§ What to do: Exactly retype the lines of the material from its first line to the line with "PI = math.pi", including both.

§ Information provided:
_ _ _ _
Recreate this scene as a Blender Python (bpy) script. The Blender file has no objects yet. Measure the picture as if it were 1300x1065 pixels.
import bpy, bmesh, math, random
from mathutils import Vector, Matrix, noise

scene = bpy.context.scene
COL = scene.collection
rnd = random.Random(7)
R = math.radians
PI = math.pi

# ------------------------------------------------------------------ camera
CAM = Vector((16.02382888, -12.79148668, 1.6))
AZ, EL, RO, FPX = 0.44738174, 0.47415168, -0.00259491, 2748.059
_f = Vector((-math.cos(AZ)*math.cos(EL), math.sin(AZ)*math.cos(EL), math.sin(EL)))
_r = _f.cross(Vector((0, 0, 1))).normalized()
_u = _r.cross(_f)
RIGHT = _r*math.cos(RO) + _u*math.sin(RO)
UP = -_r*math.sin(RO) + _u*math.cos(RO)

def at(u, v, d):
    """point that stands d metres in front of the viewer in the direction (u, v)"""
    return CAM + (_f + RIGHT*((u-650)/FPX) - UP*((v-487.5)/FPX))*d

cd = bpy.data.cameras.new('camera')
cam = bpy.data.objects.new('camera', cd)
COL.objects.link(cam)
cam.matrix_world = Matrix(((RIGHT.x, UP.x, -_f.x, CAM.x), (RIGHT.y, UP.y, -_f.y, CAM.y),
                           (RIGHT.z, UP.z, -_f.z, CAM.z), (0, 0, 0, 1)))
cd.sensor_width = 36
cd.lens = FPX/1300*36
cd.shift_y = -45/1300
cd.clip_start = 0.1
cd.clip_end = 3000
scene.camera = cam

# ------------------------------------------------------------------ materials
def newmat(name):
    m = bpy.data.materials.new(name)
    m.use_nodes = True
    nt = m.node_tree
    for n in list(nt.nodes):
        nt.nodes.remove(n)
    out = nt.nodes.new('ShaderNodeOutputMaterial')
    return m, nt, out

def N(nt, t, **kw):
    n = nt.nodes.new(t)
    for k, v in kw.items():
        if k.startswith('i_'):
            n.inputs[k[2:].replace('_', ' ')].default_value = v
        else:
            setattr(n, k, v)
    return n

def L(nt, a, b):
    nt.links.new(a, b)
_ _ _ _
§ Correct response:
Recreate this scene as a Blender Python (bpy) script. The Blender file has no objects yet. Measure the picture as if it were 1300x1065 pixels.
import bpy, bmesh, math, random
from mathutils import Vector, Matrix, noise

scene = bpy.context.scene
COL = scene.collection
rnd = random.Random(7)
R = math.radians
PI = math.pi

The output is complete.